"House of Cards" star Kevin Spacey said Monday that the Netflix series has made him a star in China -- including with its Communist leaders -- even though the service is not available there.
The actor, who plays the ruthless American political operator Frank Underwood in the series, said that he was greeted like a superstar on a recent trip to the country.
"They tell me House of Cards is a huge success in China, that the government like it a lot and that for the man in the street Underwood is seen as a man who fights corruption," he told reporters in Paris at a European launch of a new wave of Netflix series.
The political drama, adapted from a BBC series of the same name, is the Internet platform's flagship series, winning both Emmy and Golden Globe awards.
Despite -- or maybe because of -- storylines that include cyber war with the US and a corrupt Communist Party insider, the show has been a big hit in China, with streaming service Sohu buying the rights to show it soon after its US premiere.

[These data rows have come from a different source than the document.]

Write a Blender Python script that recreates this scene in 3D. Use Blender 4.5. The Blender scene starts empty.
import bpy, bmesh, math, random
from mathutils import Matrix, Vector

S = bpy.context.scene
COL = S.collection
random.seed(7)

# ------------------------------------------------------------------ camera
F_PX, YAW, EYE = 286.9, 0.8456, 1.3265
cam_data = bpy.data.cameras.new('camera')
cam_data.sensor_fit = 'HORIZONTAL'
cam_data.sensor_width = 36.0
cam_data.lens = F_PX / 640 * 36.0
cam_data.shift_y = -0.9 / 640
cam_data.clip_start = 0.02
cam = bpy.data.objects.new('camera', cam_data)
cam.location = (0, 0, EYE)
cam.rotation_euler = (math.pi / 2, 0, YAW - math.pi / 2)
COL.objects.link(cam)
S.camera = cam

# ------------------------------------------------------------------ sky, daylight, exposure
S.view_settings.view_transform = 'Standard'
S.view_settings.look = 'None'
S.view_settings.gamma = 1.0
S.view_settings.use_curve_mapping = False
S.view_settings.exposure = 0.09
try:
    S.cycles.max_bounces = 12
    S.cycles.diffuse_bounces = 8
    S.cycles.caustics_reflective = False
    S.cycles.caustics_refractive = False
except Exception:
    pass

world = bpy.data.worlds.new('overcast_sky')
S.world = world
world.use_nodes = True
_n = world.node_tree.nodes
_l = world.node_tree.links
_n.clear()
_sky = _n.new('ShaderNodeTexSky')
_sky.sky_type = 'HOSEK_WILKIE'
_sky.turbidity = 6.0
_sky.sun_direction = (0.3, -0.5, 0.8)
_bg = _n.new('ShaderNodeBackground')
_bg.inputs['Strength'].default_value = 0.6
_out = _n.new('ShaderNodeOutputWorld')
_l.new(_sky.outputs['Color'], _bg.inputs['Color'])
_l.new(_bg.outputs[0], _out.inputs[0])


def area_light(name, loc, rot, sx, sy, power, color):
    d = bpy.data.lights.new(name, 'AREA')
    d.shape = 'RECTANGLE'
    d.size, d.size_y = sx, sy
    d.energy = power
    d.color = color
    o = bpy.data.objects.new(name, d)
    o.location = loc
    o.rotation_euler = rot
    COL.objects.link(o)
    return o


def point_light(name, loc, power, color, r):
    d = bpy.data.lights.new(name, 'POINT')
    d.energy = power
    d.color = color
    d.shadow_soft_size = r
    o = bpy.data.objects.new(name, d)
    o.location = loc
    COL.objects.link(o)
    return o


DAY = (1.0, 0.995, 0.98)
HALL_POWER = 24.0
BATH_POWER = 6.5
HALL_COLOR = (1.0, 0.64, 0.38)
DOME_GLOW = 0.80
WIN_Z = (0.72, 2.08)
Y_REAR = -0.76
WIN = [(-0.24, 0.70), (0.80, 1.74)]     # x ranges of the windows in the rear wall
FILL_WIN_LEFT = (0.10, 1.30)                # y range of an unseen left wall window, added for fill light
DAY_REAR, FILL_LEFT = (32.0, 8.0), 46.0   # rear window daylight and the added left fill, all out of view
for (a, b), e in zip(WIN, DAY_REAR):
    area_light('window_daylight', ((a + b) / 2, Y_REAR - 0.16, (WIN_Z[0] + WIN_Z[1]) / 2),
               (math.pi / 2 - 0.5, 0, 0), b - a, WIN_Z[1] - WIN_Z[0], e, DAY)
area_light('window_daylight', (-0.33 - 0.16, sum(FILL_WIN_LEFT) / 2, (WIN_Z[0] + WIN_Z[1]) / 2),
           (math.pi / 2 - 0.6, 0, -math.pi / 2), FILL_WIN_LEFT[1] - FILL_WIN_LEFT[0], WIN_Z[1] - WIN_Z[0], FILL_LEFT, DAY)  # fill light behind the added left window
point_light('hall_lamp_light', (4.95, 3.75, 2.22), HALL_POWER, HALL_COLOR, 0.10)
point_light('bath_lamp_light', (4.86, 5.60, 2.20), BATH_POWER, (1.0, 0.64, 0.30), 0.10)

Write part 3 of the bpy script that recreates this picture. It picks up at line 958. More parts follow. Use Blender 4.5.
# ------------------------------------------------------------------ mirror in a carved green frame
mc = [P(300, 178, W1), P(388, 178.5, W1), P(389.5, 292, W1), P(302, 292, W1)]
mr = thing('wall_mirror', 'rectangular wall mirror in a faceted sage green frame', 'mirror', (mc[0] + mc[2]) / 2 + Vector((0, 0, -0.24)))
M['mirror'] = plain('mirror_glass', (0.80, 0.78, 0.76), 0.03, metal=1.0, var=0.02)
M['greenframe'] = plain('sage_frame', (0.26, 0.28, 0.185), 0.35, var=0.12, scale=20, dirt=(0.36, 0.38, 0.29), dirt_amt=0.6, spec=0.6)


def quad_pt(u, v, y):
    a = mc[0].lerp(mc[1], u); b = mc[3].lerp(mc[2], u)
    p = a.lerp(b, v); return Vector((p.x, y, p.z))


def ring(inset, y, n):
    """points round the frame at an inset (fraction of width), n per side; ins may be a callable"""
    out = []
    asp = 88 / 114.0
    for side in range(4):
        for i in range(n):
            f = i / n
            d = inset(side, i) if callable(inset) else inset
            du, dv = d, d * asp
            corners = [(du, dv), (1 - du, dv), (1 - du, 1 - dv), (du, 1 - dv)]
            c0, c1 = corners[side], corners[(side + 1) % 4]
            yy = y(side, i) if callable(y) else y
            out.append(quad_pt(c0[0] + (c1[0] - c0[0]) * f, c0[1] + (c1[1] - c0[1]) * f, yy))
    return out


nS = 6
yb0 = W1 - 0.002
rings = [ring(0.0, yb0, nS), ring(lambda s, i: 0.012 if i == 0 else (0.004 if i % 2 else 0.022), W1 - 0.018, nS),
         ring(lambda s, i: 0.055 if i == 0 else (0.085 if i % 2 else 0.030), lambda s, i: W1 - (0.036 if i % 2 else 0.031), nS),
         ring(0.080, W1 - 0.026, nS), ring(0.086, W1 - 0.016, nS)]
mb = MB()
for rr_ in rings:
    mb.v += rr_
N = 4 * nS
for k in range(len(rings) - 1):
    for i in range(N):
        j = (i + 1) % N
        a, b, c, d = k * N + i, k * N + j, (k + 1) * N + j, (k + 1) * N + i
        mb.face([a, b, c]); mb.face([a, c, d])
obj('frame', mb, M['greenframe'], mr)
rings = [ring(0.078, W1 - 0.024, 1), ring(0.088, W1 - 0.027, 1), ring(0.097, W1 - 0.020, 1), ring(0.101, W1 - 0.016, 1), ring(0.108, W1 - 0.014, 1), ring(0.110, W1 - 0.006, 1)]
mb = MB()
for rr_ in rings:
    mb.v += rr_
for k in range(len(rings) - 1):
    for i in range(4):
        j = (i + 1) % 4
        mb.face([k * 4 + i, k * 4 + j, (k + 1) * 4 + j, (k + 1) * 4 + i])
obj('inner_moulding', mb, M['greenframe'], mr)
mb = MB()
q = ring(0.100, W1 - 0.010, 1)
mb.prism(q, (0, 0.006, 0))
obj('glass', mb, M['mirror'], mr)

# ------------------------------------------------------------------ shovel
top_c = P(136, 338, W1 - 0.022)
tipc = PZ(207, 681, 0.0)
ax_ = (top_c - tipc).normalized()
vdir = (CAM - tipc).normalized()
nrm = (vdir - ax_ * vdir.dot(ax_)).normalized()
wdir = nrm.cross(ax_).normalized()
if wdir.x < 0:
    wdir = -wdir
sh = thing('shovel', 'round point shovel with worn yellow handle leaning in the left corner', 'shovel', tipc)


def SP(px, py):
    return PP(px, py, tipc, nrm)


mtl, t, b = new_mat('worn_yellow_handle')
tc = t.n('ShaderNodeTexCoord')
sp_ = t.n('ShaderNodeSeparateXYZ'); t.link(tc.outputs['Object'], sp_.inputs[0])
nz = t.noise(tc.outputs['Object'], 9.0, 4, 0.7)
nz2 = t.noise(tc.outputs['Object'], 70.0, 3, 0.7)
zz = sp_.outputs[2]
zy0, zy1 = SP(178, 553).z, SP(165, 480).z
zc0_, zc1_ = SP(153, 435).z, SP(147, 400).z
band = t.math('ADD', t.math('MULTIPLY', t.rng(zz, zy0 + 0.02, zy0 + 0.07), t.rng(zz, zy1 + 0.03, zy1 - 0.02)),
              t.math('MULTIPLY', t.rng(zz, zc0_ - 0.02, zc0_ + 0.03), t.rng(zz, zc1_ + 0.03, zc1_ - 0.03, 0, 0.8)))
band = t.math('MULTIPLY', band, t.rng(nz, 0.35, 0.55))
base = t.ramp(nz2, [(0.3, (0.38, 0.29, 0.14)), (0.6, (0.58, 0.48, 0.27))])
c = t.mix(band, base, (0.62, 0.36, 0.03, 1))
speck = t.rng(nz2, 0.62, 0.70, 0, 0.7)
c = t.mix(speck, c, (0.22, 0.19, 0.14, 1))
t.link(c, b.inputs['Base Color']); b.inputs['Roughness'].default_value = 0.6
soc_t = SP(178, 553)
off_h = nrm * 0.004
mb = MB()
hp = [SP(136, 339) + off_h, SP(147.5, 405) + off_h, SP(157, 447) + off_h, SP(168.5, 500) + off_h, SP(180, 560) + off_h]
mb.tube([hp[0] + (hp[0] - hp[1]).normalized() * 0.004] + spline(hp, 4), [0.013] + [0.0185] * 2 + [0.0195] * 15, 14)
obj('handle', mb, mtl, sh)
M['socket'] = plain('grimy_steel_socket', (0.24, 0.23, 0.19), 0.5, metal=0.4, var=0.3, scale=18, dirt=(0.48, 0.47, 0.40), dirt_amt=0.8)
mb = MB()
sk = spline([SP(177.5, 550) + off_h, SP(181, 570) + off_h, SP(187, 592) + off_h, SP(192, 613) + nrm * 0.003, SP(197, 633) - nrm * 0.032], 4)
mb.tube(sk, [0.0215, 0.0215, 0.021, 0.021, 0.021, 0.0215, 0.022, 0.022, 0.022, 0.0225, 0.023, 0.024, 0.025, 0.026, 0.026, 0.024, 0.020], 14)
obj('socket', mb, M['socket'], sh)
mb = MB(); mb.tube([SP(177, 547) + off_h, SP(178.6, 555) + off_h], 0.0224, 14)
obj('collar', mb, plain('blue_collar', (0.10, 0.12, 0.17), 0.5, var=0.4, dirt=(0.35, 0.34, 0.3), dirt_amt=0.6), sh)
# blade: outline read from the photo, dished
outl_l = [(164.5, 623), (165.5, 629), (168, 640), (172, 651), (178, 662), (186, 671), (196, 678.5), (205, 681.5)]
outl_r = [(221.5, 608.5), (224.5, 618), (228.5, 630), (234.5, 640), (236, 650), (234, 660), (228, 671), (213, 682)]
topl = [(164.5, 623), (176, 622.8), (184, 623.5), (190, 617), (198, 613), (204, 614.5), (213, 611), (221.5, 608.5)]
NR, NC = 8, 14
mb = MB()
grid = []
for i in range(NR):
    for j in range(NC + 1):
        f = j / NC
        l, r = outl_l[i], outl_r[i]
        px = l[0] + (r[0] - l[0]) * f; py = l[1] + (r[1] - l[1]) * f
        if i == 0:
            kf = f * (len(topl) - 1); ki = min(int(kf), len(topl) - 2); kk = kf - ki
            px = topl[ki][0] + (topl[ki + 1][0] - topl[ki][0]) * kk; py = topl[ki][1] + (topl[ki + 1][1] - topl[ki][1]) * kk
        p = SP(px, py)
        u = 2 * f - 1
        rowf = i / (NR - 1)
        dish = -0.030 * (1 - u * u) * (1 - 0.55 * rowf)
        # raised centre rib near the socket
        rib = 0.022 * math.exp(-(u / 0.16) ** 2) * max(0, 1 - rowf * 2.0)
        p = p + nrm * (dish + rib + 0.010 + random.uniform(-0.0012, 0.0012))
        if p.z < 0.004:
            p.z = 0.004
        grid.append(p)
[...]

The chillingly Machiavellian congressman Underwood "is one of the most remarkable characters I have ever been able to play," Spacey said.
"The show has been so successful in so many countries. It seems to translate and (cross) borders, and it is not just because people are fascinated with American politics," the actor added.
"There are many times when I leave the set and go to my hotel room and I wonder, 'Have we gone too far?' Then I watch the news and I think, 'Maybe we haven't gone far enough.'"
He said some politicians had told him that the series "was too cynical. (But) others have told me that it was closer to reality than they would like it known," he said.
Spacey, who left Hollywood to run the Old Vic theatre in London for 13 years, said he would have been incapable of playing Underwood without that time on the British stage.
"It changed me... 15 years earlier I would not have been able to play him," he said.
"House of Cards" has also been a major success for Netflix in Europe, which claims to have two million subscribers across France, Germany, Belgium, Austria and Switzerland.
It hopes to up those numbers with its first French-based show "Marseille", starring Gerard Depardieu, which premieres in May, and the German series "Dark" which will follow in 2017.